Publicado em 30/11/98 no Jornal Folha de São
Paulo
A Onda de violência em seringal do
Acre começou com alegada 'mensagem de Deus', durou 8 dias
e atingiu até animais
O fanatismo religioso que dominou por oito
dias o seringal Lavras, a 120 quilômetros de Tarauacá
(AC), começou com uma "mensagem enviada por Deus".
Essa é a justificativa que os
autoproclamados líderes do grupo religioso deram para que
seis pessoas fossem assassinadas e mais de 60 feridas com
chibatadas e pauladas em supostos rituais.

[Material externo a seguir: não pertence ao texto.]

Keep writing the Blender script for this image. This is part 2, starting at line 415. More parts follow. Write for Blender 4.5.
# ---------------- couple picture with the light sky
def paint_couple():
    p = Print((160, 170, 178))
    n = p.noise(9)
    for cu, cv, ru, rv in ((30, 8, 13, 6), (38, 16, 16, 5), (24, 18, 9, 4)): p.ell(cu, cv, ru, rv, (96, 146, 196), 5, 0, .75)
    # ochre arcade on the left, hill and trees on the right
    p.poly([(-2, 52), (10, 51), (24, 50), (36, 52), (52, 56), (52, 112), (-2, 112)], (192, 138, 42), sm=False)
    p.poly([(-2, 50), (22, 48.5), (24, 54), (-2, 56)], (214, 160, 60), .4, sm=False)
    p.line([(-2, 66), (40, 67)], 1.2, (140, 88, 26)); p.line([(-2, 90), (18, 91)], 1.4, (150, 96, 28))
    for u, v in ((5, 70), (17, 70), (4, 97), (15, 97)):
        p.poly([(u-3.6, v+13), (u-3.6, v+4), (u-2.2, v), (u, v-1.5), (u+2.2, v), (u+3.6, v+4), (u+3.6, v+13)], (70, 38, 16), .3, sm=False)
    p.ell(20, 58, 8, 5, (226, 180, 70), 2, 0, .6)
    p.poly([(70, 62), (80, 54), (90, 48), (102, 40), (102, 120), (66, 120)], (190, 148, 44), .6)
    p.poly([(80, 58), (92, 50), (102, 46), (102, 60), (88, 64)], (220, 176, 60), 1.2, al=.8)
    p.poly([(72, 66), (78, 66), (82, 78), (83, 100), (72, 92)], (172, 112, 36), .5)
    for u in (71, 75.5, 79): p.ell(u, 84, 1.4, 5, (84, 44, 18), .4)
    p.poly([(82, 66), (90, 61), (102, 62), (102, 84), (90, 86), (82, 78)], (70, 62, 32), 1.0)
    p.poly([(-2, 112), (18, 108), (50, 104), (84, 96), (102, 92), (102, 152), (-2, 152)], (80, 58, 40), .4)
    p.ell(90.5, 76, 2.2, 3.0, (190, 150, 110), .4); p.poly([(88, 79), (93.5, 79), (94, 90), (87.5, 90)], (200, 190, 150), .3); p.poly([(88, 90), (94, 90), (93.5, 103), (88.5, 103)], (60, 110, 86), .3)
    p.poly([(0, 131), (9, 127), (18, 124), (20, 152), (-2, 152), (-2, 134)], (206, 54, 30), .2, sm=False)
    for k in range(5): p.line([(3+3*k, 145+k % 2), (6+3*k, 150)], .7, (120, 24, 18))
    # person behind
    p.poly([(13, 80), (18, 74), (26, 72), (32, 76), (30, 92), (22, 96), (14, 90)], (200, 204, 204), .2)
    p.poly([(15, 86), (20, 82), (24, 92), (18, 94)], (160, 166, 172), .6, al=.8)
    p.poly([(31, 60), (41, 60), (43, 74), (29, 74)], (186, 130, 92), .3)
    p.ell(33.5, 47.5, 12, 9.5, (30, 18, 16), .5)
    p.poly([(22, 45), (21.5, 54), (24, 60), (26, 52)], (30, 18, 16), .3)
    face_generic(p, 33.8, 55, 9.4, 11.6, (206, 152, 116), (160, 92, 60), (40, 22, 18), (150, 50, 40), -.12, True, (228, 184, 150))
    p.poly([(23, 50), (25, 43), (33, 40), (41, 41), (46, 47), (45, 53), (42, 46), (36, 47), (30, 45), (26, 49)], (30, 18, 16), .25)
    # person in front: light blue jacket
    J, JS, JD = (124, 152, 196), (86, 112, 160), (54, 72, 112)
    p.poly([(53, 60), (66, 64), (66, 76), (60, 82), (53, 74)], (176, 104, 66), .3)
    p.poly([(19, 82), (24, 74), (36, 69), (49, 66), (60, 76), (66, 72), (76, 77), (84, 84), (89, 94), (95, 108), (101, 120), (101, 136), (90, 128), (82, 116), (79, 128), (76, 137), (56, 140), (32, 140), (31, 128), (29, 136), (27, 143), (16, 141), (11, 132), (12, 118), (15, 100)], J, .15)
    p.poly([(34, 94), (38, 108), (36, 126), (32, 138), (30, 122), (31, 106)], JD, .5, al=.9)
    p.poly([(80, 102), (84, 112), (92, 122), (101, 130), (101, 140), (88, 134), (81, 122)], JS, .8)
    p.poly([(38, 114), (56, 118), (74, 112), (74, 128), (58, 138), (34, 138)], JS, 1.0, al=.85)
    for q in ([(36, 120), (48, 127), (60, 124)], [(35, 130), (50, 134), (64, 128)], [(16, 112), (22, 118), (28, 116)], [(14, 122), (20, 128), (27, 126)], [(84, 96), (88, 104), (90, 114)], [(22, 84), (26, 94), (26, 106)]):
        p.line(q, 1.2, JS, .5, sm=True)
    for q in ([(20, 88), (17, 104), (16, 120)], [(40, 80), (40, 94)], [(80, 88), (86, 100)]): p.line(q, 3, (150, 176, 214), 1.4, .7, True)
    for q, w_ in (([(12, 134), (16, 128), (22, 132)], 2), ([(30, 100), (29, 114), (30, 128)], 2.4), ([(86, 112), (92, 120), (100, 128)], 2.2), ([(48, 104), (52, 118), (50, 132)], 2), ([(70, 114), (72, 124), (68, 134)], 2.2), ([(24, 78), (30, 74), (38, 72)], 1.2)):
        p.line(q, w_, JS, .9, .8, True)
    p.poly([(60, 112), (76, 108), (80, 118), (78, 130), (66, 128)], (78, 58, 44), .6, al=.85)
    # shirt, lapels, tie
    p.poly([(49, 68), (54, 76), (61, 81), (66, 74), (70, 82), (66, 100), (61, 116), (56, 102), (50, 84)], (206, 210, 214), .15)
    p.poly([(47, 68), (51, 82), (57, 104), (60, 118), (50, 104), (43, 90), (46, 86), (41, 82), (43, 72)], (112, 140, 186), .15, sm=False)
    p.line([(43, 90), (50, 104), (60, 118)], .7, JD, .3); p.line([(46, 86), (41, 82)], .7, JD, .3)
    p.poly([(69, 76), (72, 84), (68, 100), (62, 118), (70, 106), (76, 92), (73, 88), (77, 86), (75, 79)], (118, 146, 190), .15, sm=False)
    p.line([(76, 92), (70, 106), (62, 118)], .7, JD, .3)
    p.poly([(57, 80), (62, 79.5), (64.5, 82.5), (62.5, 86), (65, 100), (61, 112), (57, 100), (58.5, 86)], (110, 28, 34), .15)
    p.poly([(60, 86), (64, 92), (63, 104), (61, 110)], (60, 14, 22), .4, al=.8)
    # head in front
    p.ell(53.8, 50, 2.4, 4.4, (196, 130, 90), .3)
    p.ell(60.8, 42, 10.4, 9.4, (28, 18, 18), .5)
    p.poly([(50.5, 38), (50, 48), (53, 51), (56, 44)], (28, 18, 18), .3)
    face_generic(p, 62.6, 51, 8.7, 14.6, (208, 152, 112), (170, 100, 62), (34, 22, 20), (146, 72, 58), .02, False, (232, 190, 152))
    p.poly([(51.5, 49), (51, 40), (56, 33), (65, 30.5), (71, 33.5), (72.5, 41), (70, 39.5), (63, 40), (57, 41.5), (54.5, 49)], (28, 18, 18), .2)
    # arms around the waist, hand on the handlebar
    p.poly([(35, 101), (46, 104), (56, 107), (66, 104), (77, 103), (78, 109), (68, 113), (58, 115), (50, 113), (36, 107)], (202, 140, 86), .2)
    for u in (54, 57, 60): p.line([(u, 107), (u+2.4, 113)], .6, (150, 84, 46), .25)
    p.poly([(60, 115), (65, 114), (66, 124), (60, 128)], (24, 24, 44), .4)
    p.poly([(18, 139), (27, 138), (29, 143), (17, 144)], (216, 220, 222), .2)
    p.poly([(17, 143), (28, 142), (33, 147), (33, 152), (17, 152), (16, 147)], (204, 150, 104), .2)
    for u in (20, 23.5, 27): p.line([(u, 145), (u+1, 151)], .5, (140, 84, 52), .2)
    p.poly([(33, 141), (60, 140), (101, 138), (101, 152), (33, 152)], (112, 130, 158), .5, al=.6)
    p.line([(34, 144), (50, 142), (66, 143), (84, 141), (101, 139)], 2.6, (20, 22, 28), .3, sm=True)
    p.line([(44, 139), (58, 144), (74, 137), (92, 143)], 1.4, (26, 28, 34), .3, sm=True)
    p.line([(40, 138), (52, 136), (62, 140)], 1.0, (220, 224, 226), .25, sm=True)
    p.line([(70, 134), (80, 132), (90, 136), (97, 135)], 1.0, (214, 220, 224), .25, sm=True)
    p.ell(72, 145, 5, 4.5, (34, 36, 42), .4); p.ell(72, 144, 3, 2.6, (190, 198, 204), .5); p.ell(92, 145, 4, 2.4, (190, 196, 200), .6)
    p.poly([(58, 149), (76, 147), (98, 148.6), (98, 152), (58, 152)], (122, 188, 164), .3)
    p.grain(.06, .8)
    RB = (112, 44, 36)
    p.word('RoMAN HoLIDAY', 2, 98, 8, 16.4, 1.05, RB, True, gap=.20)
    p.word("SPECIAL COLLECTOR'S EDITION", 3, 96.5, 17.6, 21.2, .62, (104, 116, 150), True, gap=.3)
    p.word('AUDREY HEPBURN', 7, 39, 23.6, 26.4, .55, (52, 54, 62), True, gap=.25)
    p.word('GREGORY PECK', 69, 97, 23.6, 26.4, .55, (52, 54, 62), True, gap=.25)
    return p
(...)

Seis pessoas estão presas em
Tarauacá, que fica a 466 quilômetros de Rio Branco,
na divisa com o Amazonas, no meio da floresta _onde só se
chega de avião.
Os depoimentos de testemunhas indicam que
o agricultor Francisco Bezerra de Morais, 35, o Totó, e
sua mulher, Raimunda Bernardo Gomes, 35, a Doca, estabeleceram
uma liderança religiosa sobre um grupo de 70 agricultores
analfabetos e miseráveis.
Tudo ocorreu a partir do dia 11 deste mês,
quando Doca teria recebido as tais mensagens divinas. Ela e o
companheiro começaram então a determinar castigos
e assassinatos como forma de "purificação",
preparando o grupo para ser "arrebatado" (levado para
o céu). A violência só foi contida no dia
18, quando chegou a notícia de que um dos espancados, que
fugiu, estava voltando com um grupo para dominar o seringal.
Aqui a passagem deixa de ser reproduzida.